Mail priority: Normal
Return receipt: No
Mail format: Styled Text [ISO-8859-1]
Mail size: 954 Bytes (Doesn't include attachments)
Attachments: none
 

lesplan

Member
MBM doesn't tell me that one of the addresses is no good. I was thinking that it would flag emails that did not go through so that I can double check that the info is correct.
 

stanbusk

Administrator
Staff member
Actually it is not possible to know if an address is good or not relaying thru your ISP server. The only way to know if an address is good or not is using recipient MTA (recipient mail exchanger server). However using MTA is most of the time seen by the server as a spam delivery causing a great amount of rejections. It is better explained here Using your own SMTP server, advantages and drawbacks (Note that using your own server is the same as a direct delivery using recipient MTA). Some bulk mailers offer the choice of performing direct deliveries. We will offer such feature as well but before we have to develop a solid system to detect rejections and use your ISP server as an alternative. Right now such system would have to handle a 30% rejections. In other word 30% servers would reject such delivery. Another problem is port 25 blocking. Most ISPs nowadays don't allow the use of SMTP port 25 for outbound connections.
 

lesplan

Member
Hi again Stan and thanks for all the info.

You state earlier:

What do you expect?

Well, I guess what I was expecting was some kind of notification if an email had not been delivered successfully. You say:

It is not possible to know if an address is good or not relaying thru your ISP server. The only way to know if an address is good or not is using recipient MTA (recipient mail exchanger server).
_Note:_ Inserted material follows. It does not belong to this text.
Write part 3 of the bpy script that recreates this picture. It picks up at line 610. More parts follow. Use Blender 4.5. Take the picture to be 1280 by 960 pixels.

I don't really understand all of the technical jargon but other programs provide this info.

When I was using Emerge, there was a message status field (similar to the sent mail icon in MBM), and if the email did not go through, a 'failed' indicator would appear beside that record. Also when I send a email from Eudora that is going to a 'bad' address, I invariably get a 'Message has been delayed' or 'Message had not been delivered' report. So this tells me that there is a problem and I try to contact our customer to see if their email has changed, etc. etc.

So I'm just wondering how this all works in MBM? Can you please advise?

Thanks in advance for your time.
 

stanbusk

Administrator
Staff member
You get bounces. MaxBulk delivers the message to your ISP server, that server will accept everything, good or bad, it will never give you that information because it has no idea. When a message can't be delivered you get a bounce. Then you can then use eMail Bounce Handler to process those bounces and clean your list of dead addresses.

Emerge perhaps has an option for direct delivery. Delivery thru recipient MTA. That system was good 5 years ago. Now, with so many spammers or dummy computers sending junk emails using recipients MTAs, there are a lot of chances your good addresses stop accepting your messages. Following my tests around 30% of your good addresses will never accept a message delivered directly because of spam filters. A message is supposed to be delivered using your ISP SMTP server and that server will connect to recipient MTA. Antispam rules just want you to do that.
 

willymmm

Member
Hi-
I am a new user, and was hoping to use recipient MTA. Could you set it up to have two lists, one a master list sent with recipient MTA, then send all the bounces via the ISP server, then remove those bounces from the list? that way you would get the delivery info for most of your messages?

Thanks,

Bill

stanbusk said:
You get bounces. MaxBulk delivers the message to your ISP server, that server will accept everything, good or bad, it will never give you that information because it has no idea. When a message can't be delivered you get a bounce. Then you can then use eMail Bounce Handler to process those bounces and clean your list of dead addresses.

.... Delivery thru recipient MTA. That system was good 5 years ago. Now, with so many spammers or dummy computers sending junk emails using recipients MTAs, there are a lot of chances your good addresses stop accepting your messages. Following my tests around 30% of your good addresses will never accept a message delivered directly because of spam filters.
 

stanbusk

Administrator
Staff member
And what about those MTAs accepting messages and returning a bounce several hours later (or 5 days later)? and those MTAs accepting messages which never return a bounce (AOL for example)?

Did you know that the most used spamming technic is MTA delivery? Just ask you one question, why not a single desktop mail software use MTA delivery? currently only spamware does.

MaxBulk Mailer was designed to make sure messages get delivered. The best way to achieve that is to follow Internet messaging rules. I agree that if you have a huge list and don't mind if 30 o 40% will not go thru, an other product would be better however it is not our market.

I personally recommend to calm down, follow your ISP rules, stagger your deliveries using the Group and Interval settings, send your message by night with a slower rate. That way, your message will be delivered properly and your ISP will be happy.
 

willymmm

Member
Ok, just trying to understand what is possible and what isn't. I fully understand your reasons for not using MTA, and know the value of "following the rules" and avoiding the appearance of SPAM.

End of story for me.

Bill
 

stanbusk

Administrator
Staff member
Note that perhaps MaxBulk Mailer will include this feature in a future but I need to find a way to make it reliable first. Right now it seems a bit difficult.